>>>>>
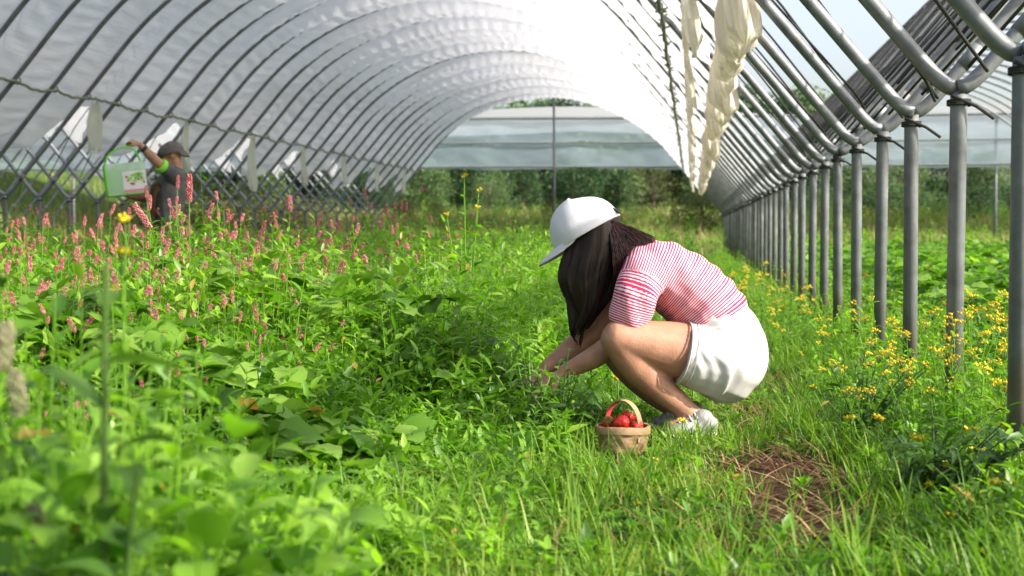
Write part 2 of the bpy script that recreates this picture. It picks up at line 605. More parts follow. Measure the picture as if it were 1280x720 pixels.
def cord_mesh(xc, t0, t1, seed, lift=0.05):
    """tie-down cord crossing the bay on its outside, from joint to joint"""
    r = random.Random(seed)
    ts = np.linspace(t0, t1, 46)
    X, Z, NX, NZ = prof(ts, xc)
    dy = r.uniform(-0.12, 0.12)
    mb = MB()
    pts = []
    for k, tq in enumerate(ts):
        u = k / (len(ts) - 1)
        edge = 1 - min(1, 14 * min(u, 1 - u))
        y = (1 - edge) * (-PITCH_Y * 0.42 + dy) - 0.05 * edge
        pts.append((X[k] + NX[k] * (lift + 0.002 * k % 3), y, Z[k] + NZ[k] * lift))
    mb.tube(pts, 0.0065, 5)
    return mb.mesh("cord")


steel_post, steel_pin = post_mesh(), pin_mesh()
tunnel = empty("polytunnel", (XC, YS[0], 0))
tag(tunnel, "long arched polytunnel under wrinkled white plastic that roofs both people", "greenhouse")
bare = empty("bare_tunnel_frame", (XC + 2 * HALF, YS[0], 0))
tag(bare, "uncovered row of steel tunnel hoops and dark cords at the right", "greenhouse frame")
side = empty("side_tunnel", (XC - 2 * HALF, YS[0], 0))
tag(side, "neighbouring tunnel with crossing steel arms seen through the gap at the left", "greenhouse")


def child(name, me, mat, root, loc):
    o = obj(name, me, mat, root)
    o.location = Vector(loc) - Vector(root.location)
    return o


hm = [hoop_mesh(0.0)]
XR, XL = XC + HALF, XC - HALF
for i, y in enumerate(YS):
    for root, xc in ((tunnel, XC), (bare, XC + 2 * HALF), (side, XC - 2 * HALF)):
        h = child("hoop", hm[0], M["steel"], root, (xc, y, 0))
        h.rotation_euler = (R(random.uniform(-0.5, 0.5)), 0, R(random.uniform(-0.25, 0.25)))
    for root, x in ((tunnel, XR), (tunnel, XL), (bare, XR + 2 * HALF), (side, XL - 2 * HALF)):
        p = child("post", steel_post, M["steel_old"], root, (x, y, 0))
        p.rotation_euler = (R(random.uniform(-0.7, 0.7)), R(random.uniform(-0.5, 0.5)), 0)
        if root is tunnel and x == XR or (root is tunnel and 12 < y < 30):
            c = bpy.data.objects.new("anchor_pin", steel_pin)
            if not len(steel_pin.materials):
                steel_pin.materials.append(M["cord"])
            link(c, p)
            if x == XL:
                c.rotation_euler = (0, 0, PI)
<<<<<
→ **Stated task**
Extract each line holding the string "that".

→ **Expected output**
Write part 2 of the bpy script that recreates this picture. It picks up at line 605. More parts follow. Measure the picture as if it were 1280x720 pixels.
tag(tunnel, "long arched polytunnel under wrinkled white plastic that roofs both people", "greenhouse")